War Clads
Full moon, silent the guns along the line, now and then the milky flashes of alien death rays, the hollow thump of a bursting body, but nothing like the usual cacophony of desperate engagement when the armored War Clads hover overhead — the unspeakable chattering of their guns, and the waves of alien warriors leaping toward us, wanton, careless of death, warriors who resembled us in every human way except for the glittering coil…
Commentary
I called the “clads” without thinking about it, not even realizing what the word meant, thinking I might have made it up. I just liked the sound. Then I looked it up and remembered, of course, that it’s a verb meaning dressed or clothed as in “My mistress Hedwig met me at the door naked, clad in light.” Then there is cladding, a construction term for material used to cover external walls. The coverings for cricket batting pads are called clads as in “clads 4 pads” (don’t you wish you had written that?).
As often happens in cases like this I can work backward from clads 4 pads to war clads, which, if you want to be reductive and literal, are auto-levitating armored (clad) vehicles crewed by alien warriors (or bots) dressed up (clad) to look like humans — except for that telltale glittering coil. I can imagine some earnest academic critic of a certain sort working out this derivation and thinking this is what I meant. But, as I said, at the beginning, I just heard the word in my brain. It sounded eerie and ominous, especially in conjunction with the word “war.” My mind leaped from the phrase to the image of waves of war clads racing towards the few remaining lost-cause humans in their redoubts.
The fact that the alien warriors remain undescribed (except for the you know what) is part of the special horror of the situation and reflects my general experience of other people. But the aliens I meet don’t even have a glittering coil to reveal their true identity. So you can read this story as thinly disguised autobiography.
But I digress.
This makes me wonder what other people make of the word “clads” or “war clads” when they read that first sentence. Because obviously most people don’t have the same catastrophic upbringing that I did. My mother WOULD come to watch my school softball games clad in riding jodhpurs — I had managed to repress this embarrassing fact until a classmate reminded me when I was in my 40s (Freud called this the return of the repressed, that is, when you remember things you’d be happier not remembering — forgetting is one of God’s blessings).
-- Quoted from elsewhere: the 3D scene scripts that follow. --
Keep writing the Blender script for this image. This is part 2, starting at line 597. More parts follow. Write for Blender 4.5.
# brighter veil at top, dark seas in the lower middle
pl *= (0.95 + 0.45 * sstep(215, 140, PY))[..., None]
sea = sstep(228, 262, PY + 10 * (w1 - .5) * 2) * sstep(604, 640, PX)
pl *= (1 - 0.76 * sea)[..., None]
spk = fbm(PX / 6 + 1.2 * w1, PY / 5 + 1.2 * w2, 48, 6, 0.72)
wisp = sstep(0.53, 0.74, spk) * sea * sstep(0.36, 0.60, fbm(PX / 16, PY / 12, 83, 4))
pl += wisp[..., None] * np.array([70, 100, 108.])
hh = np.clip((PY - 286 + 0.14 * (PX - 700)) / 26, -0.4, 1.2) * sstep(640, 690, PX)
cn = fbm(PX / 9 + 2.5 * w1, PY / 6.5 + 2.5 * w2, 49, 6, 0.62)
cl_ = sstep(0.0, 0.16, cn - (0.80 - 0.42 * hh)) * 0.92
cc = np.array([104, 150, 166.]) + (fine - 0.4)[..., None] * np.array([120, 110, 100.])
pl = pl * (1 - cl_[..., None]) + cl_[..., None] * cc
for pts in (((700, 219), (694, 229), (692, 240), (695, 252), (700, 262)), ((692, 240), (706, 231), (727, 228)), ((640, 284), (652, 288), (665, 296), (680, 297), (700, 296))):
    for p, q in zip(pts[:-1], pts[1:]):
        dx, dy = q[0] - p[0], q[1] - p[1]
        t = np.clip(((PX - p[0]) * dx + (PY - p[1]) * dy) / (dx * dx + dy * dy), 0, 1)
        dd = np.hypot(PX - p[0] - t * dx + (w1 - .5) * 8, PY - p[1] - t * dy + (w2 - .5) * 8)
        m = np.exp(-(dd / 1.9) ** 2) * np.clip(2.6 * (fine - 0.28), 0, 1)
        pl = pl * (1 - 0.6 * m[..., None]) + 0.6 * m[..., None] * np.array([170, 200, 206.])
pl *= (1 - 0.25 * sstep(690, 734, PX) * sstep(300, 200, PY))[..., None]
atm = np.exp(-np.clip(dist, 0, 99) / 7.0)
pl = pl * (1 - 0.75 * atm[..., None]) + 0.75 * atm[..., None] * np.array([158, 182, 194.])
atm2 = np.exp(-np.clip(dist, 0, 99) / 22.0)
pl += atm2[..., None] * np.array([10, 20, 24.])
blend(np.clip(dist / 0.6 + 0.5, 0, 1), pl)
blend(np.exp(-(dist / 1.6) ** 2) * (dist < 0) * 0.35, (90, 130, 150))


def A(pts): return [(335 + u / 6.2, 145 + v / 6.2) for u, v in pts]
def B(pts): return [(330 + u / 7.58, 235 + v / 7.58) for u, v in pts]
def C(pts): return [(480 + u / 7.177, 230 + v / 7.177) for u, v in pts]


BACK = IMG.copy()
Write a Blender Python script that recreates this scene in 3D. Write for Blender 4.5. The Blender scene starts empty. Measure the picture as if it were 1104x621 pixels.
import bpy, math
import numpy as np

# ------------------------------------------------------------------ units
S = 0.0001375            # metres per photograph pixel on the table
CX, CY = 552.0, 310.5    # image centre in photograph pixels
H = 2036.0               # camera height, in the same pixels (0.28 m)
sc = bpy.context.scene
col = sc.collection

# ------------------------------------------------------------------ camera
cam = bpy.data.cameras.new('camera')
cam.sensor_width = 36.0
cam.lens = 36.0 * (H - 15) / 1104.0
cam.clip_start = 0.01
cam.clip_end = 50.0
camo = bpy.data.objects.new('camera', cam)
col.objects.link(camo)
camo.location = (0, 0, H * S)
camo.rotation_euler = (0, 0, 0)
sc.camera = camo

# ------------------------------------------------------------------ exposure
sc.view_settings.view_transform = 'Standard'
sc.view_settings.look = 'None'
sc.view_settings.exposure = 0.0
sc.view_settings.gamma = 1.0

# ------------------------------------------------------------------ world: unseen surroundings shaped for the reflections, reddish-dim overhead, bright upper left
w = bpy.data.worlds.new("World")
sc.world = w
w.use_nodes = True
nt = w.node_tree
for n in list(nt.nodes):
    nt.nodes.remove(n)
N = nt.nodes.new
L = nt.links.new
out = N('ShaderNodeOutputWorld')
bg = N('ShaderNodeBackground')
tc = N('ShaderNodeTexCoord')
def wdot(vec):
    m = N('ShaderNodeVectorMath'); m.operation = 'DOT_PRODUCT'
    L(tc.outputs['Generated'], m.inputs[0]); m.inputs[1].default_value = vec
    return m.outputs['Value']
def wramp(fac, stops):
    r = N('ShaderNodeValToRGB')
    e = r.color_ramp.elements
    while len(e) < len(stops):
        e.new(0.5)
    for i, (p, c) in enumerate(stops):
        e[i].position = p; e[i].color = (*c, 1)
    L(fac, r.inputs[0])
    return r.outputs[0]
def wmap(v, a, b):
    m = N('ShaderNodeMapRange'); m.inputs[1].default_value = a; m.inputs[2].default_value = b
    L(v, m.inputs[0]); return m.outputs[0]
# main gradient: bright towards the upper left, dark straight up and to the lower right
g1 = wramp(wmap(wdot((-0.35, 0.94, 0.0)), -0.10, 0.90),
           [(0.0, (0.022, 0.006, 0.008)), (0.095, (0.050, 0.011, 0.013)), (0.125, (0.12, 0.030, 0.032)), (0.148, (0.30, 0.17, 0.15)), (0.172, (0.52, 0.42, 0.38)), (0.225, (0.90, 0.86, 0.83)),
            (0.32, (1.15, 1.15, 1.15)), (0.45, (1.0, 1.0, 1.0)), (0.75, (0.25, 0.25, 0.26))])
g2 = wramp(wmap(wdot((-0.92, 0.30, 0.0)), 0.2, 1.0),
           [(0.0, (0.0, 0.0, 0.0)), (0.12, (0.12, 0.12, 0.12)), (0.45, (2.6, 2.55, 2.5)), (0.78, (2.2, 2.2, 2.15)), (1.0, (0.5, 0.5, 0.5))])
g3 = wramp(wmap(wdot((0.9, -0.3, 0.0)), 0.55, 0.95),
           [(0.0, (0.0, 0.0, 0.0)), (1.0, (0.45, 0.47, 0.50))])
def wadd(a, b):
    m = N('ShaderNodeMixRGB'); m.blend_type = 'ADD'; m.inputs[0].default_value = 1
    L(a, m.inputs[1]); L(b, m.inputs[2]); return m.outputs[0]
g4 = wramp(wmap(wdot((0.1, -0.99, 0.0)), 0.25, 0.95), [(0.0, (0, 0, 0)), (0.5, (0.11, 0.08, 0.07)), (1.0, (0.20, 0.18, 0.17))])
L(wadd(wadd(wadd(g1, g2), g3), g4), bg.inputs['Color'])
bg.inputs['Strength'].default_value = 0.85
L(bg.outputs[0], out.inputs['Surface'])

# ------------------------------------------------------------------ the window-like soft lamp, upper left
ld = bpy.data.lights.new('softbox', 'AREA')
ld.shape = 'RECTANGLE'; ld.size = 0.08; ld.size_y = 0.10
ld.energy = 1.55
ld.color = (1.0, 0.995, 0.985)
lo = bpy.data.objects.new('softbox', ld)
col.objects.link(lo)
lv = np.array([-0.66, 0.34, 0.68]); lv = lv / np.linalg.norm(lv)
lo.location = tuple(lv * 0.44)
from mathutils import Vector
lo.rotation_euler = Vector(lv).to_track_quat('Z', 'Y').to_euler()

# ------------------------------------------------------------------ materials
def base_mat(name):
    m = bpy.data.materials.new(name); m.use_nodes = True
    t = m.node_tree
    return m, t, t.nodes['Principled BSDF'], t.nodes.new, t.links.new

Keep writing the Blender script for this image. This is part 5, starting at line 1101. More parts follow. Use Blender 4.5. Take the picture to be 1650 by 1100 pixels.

The image of the last battle, humans dying before the alien hordes, is a favorite of mine when I am in that dreamy state of primary invention. See also “Some things cannot be put right…”1 and “Zombie Attack.”2 Obviously I have a barely concealed yearning to write science fiction, which, I think is an aspect of aging. I can’t write realistic fiction anymore because I haven’t mastered texting yet let alone swiped anyone for a date or taken any of the latest apex party drugs — large swathes of contemporary society reside in an alternate universe more real than the fantasy niche where I live where you can still find telephone booths on street corners.
Doug: You never fail to intrigue, bu I can top tyour embarrassment over jodphurs. i My dad and I were prepping for a whitewater canoe trip when I was, I'm guessing, 14. The stretch of the water we were paddling (the Unami Creek in western Montgomery Co., PA) bordered a big Boy Scout camp, which was full in summertime.
As we rounded a bend, we saw my mother standing in the water wearing the top of an old two-piece bathing suit and a pair of chest waders to film us with her movie camera. I saw her at fifty yards and prayed, "Don't, God, let there be any Scouts nearby!" Of course a troop of them just at that point could be sen walking upriver, and just as we reached the pool in which she stood, I heard one say, "Jesus! She's smokin' a PIPE too!" Indeed: she was smoking a pipe (!) in the effort to quit cigarettes. I thought I might get lucky, the canoe capsizing and the water instantly drowning me.